Kinetics of cordierite crystallization from diphasic gels

Abstract

Diphasic cordierite gels were prepared from colloidal silica, aluminum and magnesium nitrates and citric acid. The mechanism of xerogel decomposition was studied by infrared spectroscopy (FT-IR) and thermal gravimetric analysis (TGA). The thermal decomposition of the xerogel forms a solid mixture of MgO, Al2O3 and SiO2 at around 250 °C. Cordierite crystallization was studied by X-ray diffraction (XRD) and differential thermal analysis (DTA). Xerogels were initially thermally treated, and this sample crystallized to μ-cordierite at 850 °C, at 900 °C α-cordierite crystallizes and at 1150 °C α-cordierite is the major phase and μ-cordierite is totally consumed. The apparent activation energy for cordierite crystallization process was determined based on the Johnson-Mehl-Avrami-Kolmogorov (JMAK) theory, Ligero methods and the Arrhenius law for dependence of activation energy with temperature.

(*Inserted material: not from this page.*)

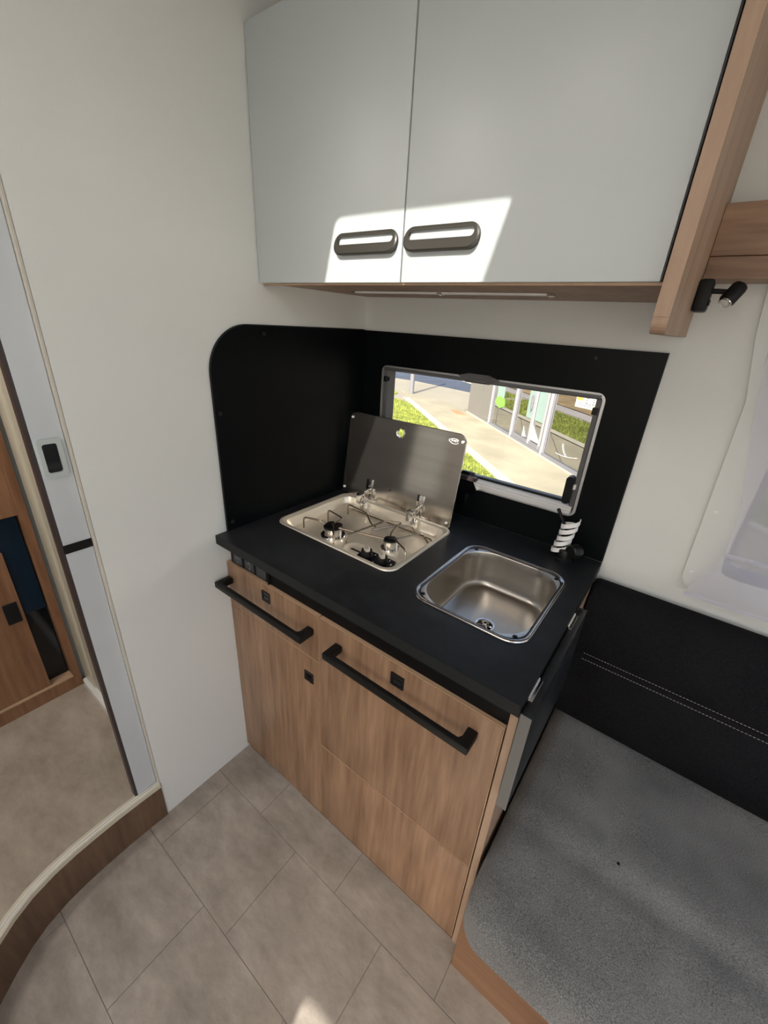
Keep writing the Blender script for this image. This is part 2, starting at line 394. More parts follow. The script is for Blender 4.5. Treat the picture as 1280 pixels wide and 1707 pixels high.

The apparent activation energy was (466.8 ± 34.3) kJ/mol, the exponent of Avrami was (1.9 ± 0.2) and the frequency factor was (1.55 × 1020) s−1. The Avrami value indicates a nucleation controlled process, which can be a consequence of the high xerogel homogeneity, a consequence of the early and simultaneous formation of the MgO, Al2O3 and SiO2 mixture.